The Philadelphia Free Library
When I was growing up, I read constantly. Whether it was checking out every Matt Christopher book known to man at my elementary school, or disturbing my 8th grade English teacher by reading James Ellroy's L.A. Confidential and Dean Koontz' Dark Rivers of the Heart and doing oral book reports on them, or terrorizing the Loussac Library in Anchorage as a youngster, perpetually departing with a stack of books and the old video Bambi vs. Godzilla while wearing a typically goofy smile on my face, I was addicted to reading.
In fact, reading so heavily throughout my life has been a big part of my development as a person. I learned life lessons from Atticus Finch. I learned that in some places they eat until they're hungry from the Phantom Tollbooth (I have yet to find this place). I even learned that the best way to properly collar a perp was through force from Bud White. Books gave me the opportunity to develop my varied knowledge base (and a bit from video games: how else would I know who Shiva and Quetzalcoatl were if not for Final Fantasy...oh wait...reading), I am eternally thankful to the Anchorage Library system for providing me the opportunity to attain those books, thus helping me become the person I am today - a mostly literate and occasionally quite thoughtful young adult.
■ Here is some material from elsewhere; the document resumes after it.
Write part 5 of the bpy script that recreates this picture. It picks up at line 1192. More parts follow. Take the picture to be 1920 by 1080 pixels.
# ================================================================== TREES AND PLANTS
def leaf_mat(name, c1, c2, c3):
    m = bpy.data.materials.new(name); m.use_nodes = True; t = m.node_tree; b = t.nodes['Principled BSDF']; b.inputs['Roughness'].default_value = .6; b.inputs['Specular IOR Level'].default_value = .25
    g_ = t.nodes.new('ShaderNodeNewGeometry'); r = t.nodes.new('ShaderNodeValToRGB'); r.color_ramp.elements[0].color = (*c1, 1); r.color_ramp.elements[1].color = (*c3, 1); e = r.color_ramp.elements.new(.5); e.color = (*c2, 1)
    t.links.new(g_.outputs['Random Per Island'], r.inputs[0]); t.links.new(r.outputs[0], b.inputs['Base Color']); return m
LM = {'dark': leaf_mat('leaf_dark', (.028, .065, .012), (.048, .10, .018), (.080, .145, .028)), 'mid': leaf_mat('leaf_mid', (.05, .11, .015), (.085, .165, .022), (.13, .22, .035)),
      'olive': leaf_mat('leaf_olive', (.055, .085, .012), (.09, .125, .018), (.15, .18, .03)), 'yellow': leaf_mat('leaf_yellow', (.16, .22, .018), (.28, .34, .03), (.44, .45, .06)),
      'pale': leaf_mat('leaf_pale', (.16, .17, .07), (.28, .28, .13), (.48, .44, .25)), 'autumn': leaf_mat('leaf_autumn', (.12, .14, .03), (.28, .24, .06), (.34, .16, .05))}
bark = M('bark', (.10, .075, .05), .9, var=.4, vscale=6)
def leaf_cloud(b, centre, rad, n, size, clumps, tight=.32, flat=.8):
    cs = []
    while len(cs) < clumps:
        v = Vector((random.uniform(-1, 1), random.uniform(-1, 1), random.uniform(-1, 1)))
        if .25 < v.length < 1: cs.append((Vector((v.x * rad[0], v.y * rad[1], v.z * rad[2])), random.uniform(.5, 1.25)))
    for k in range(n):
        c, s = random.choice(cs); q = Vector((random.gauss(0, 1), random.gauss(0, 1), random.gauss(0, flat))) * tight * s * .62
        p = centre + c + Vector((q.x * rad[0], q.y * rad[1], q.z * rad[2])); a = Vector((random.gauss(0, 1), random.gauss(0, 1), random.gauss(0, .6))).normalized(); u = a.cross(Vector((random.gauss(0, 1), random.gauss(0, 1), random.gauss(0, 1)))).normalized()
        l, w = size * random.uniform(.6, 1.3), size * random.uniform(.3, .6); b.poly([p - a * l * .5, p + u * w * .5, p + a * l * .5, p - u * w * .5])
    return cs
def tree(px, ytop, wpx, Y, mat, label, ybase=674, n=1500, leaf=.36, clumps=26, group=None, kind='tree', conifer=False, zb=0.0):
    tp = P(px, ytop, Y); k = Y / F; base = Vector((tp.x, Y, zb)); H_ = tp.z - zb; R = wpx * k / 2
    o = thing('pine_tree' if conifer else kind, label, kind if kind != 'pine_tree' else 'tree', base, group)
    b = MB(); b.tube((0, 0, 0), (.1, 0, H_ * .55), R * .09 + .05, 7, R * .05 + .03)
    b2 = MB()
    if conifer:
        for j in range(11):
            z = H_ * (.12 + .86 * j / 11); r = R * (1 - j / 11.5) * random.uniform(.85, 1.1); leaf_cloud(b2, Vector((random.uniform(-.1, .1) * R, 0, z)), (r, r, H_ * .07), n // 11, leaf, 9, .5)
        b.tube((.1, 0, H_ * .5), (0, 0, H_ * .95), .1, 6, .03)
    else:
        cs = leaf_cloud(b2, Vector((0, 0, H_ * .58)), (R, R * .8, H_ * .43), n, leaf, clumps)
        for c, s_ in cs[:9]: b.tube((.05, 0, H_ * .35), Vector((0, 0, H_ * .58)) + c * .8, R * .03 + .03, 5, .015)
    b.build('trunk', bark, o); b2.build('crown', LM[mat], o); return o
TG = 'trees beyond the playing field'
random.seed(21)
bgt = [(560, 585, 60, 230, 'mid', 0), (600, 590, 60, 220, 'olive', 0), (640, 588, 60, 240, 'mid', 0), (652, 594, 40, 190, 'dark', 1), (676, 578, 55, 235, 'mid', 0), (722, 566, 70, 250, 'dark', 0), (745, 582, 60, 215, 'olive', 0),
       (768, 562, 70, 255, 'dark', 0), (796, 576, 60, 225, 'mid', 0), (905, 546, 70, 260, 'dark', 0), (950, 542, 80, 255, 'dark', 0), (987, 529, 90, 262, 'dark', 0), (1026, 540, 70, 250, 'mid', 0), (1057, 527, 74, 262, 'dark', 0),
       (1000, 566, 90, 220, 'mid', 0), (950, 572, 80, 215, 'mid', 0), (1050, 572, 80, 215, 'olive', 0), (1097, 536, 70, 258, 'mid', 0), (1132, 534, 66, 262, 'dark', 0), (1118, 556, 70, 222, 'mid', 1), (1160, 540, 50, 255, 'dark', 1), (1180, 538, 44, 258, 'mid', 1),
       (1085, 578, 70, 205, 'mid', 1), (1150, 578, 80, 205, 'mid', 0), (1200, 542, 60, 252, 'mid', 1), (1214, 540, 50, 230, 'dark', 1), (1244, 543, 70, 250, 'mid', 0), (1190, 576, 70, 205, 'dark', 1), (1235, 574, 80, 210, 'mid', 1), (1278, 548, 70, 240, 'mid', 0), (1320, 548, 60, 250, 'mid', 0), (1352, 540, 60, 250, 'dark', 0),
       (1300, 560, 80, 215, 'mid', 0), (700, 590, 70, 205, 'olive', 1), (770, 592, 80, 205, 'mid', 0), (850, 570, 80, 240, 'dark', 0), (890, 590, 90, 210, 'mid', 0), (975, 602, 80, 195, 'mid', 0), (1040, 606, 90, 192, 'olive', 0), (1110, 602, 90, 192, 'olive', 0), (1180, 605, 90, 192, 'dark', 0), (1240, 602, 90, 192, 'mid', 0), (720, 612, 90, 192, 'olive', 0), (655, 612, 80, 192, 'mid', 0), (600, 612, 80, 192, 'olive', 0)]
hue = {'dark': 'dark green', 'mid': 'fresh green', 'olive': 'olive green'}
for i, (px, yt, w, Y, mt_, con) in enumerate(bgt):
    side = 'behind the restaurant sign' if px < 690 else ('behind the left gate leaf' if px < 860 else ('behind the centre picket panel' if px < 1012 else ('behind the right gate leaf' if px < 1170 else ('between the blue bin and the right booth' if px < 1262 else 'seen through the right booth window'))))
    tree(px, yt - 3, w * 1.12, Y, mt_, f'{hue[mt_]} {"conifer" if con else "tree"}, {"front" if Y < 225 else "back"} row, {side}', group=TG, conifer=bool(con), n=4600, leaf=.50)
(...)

Now I hear that the entire city of Philadelphia, a monumental city from the most powerful nation in the world, will be shutting down their libraries. I understand that times are tough and that sometimes you have to make certain cuts to keep your city alive, but if you take away libraries you start taking away from the heart and the mind of a city. When I read that news, I tried to imagine growing up in a world without easy access to books. What I would have been like had I not read so much. I shudder to think of that personal dystopia, that hellish world where the flames of my imagination had not been stoked by the written word.
Now it's entirely possible that an entire generation of people could grow up in one of the most historically relevant cities in the nation and not be able to go to a library and pick up Fahrenheit 451 or any other classic. I've went on and on about the degradation of the English language and how we're going down a path that is going to nowhere resembling good, and this is another major step in that direction. Not only that, but if this turns out to be a successful venture for the city of Philadelphia, other cities are certain to follow. New York, Chicago, Portland, Seattle...Anchorage? Who knows what the future holds for our treasured libraries?
I know times are tough and that everyone has to make cuts in places and programs that they do not necessarily want to. But this should not be happening. Libraries are influential places that open the hearts and minds of those that go there, and if and when I have kids I will assuredly have them frequent whatever my local library is. That is, if they still are operating wherever I am.
A scary thought, but an increasingly realistic one.
Update: Evidently in the eleventh hour there was a vote to stave off the closing of the libraries and the laying off of 3,000 employees. Huzzah!